金曜日にはTGIFと称して午後になればプシュッとするし、二十四節句や外来の催事としてお祭りをするし、全社ミーティングと称して繰り返しコミュニケーションを図る。

今まで契約で、スコープの範囲で、お金の切れ目が縁の切れ目で、SOWでの線引き、進捗のトレース、遅延時のキャッチアップ、デスマ。

そうした世界から足を踏み込んだ世界は異世界じゃないとしたら何だろうか。

フリーランスになったエンジニアはカルチャーギャップにバグるのは当然である。

心理的安全性を確保するなら

フリーランスであるから、対価的に優良案件であれば継続することが個人事業主としての事業の安定化である。

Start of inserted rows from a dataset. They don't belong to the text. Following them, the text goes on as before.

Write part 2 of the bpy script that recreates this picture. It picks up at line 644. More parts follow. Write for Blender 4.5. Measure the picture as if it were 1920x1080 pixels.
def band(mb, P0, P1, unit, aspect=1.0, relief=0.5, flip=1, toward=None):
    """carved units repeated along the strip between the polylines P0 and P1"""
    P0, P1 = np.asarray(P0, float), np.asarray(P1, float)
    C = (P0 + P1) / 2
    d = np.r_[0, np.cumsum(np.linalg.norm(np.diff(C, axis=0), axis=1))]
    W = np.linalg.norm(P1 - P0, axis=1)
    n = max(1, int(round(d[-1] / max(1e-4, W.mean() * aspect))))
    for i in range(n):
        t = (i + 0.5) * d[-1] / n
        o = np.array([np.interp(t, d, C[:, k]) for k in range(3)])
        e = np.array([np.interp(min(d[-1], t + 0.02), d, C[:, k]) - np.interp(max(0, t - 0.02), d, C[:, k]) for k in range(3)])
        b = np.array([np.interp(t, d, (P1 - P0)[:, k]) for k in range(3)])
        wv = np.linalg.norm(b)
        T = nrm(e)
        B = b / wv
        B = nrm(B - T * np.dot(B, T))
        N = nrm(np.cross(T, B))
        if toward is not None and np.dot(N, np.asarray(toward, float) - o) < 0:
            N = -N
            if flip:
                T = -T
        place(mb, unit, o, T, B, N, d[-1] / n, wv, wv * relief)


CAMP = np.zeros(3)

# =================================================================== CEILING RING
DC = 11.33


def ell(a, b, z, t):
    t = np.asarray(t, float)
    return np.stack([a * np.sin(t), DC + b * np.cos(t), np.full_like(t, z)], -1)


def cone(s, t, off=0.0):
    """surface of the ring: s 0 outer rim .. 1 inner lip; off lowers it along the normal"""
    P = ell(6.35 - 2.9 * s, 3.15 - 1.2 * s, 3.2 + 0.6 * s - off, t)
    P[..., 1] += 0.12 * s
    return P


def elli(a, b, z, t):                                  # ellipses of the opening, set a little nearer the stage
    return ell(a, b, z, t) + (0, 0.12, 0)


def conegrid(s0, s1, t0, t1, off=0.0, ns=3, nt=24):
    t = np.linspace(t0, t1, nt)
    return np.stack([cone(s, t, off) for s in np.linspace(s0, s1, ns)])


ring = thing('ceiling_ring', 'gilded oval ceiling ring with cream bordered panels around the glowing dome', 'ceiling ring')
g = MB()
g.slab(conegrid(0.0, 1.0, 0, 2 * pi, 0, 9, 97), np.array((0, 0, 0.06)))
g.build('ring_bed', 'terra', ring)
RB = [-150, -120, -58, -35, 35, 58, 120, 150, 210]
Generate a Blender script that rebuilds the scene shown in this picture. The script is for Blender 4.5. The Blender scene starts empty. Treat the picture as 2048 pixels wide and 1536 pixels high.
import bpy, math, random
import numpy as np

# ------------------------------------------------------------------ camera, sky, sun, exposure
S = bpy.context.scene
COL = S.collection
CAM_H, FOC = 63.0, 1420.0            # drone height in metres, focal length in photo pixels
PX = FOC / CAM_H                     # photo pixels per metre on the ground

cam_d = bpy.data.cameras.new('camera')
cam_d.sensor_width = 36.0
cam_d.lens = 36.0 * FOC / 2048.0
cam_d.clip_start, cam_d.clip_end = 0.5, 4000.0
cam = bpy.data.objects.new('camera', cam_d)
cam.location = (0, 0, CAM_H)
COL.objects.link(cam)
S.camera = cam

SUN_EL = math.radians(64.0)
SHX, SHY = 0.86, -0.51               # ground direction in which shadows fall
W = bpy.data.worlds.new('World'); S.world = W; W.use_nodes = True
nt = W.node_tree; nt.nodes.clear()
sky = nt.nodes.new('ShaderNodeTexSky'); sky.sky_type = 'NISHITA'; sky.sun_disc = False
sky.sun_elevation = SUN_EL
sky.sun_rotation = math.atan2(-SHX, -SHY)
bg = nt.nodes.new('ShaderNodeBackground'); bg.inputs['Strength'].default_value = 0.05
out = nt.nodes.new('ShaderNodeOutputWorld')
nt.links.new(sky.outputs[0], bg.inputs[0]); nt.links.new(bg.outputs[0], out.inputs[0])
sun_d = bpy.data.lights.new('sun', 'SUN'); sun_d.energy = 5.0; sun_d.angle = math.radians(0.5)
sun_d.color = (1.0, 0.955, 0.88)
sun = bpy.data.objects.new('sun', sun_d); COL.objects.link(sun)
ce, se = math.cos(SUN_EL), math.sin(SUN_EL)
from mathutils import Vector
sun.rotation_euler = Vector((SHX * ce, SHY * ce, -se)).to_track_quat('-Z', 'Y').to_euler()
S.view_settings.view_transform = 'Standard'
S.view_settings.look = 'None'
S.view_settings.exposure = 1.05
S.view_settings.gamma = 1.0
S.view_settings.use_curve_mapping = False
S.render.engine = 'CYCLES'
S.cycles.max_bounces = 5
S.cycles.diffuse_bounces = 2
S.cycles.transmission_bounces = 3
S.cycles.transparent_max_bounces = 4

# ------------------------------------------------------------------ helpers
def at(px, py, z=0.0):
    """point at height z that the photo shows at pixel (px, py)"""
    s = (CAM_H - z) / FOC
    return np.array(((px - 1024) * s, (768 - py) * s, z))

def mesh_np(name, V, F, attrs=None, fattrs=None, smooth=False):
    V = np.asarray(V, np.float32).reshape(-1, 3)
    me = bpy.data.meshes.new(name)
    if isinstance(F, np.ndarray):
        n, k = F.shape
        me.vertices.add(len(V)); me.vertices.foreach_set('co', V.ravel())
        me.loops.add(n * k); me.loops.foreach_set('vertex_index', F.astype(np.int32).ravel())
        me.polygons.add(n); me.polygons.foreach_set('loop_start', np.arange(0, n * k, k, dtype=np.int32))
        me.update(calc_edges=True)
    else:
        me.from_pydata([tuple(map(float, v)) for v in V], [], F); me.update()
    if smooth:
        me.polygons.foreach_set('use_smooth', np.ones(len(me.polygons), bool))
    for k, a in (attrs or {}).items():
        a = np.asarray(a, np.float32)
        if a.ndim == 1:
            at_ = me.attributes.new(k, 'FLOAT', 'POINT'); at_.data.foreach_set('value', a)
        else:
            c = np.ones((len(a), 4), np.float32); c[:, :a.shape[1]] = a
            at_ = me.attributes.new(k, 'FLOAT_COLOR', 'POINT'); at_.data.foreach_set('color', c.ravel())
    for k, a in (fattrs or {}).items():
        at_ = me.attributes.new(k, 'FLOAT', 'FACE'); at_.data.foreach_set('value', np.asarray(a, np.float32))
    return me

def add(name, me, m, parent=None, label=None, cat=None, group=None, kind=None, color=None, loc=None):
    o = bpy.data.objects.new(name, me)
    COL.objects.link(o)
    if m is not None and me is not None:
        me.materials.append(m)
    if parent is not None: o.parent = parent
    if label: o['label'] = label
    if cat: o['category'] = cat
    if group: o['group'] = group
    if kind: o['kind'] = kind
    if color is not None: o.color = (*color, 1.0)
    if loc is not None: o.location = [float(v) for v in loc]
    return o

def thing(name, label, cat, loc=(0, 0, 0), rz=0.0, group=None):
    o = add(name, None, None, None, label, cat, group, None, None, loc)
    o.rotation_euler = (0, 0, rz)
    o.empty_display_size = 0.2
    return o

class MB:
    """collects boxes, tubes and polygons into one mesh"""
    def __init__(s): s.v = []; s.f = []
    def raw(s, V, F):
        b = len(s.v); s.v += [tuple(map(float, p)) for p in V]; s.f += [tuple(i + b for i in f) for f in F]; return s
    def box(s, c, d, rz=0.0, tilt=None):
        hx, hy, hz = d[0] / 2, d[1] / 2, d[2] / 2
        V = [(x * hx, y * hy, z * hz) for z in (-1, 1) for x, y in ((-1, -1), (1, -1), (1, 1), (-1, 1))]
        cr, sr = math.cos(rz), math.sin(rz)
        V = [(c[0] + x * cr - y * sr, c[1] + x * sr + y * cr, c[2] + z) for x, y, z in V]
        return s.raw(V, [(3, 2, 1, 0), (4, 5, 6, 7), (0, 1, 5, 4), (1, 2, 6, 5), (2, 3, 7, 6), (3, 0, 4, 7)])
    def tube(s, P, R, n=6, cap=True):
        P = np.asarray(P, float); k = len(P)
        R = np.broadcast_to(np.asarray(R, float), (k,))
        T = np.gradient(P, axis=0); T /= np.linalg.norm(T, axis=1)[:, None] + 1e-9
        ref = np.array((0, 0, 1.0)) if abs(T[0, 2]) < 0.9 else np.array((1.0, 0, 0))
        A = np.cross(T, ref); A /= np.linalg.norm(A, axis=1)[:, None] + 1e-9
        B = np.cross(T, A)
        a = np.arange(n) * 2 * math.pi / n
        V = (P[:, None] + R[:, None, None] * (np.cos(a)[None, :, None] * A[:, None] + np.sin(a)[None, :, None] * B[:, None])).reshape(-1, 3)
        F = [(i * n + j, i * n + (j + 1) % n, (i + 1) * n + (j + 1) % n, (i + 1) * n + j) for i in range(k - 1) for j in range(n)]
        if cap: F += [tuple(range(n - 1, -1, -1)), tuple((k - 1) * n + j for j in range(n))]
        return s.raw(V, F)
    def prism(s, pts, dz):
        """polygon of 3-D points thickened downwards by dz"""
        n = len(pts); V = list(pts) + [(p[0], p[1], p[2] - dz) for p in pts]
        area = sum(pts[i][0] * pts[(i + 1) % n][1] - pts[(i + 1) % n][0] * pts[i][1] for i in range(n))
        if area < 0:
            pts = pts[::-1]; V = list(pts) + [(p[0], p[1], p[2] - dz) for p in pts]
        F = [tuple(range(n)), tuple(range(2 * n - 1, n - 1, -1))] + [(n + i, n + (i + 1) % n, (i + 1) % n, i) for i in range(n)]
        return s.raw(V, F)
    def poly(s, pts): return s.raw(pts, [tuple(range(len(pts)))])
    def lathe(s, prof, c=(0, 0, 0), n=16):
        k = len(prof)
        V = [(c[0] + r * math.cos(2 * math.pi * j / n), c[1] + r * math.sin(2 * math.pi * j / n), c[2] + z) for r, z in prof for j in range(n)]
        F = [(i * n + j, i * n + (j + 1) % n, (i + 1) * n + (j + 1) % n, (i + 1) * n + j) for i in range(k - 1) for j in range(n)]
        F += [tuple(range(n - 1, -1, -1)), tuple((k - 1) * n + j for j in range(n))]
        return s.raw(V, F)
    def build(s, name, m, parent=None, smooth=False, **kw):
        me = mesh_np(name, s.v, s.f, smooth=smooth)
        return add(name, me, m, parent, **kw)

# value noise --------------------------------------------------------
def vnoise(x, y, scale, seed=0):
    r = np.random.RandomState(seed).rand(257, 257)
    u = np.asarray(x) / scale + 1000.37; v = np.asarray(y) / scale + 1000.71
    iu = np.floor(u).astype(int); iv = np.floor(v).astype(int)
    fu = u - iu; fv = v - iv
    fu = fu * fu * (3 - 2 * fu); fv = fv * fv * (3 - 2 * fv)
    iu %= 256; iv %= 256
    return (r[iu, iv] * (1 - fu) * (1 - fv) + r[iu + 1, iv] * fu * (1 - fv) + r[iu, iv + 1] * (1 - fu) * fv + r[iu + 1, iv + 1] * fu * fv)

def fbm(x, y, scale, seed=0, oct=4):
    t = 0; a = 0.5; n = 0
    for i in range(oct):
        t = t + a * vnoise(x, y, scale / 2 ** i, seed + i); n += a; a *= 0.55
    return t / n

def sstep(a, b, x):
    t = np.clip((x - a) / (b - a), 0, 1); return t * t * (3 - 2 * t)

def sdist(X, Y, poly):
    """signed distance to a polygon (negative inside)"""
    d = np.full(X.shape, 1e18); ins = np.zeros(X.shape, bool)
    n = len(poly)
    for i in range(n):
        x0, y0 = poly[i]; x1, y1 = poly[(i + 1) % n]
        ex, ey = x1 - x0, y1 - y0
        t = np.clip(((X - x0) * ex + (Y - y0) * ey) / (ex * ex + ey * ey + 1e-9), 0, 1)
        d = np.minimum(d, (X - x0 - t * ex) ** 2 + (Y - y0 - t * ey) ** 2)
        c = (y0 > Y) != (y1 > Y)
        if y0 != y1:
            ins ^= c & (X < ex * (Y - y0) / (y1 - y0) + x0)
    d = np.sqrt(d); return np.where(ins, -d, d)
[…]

当然としてエンジニアとしての価値観があっている前提でではあるが、案件を選択できない場合は、対価を得るためにエンジニアとしての価値観を自ら一時的に誤魔化す場合もある。

カルチャーギャップ、デカルチャーとどう受け入れられるか。

対価を得るためにを行動指針にするのであれば、対価に見合う必要な対応をするだろう。

でも中にはツマラナイ自分の価値観を前面に押し出すフリーランスもいないことはない。心理的安全性や多様性に共感している発言をする一方、自分の価値観と合わない(そもそもカルチャーギャップで潜在的にストレスを感じているはずである)新しい仕事場で、歓迎されない振る舞いをし始める。

その案件がエンジニアとしての価値のある仕事なら、どう振る舞えばいいか。何もデカルチャーを飲み込む必要はない。仕事以外は最小限のおつきあいをすればいい。もともとフリーランスなのであるからお忙しくて当然である。次の案件も自分で見つけなければならないし、複数の案件を抱えて依存しないようにしておく方がビジネス的にも当然である。

つまり、自分の価値観を前に出してデカルチャー異世界の住人から眉を顰められるより、異文化から一定の距離をとる方がそれこそ心理的安全性を確保できるのである。

誰も喧嘩したいわけではないのだから。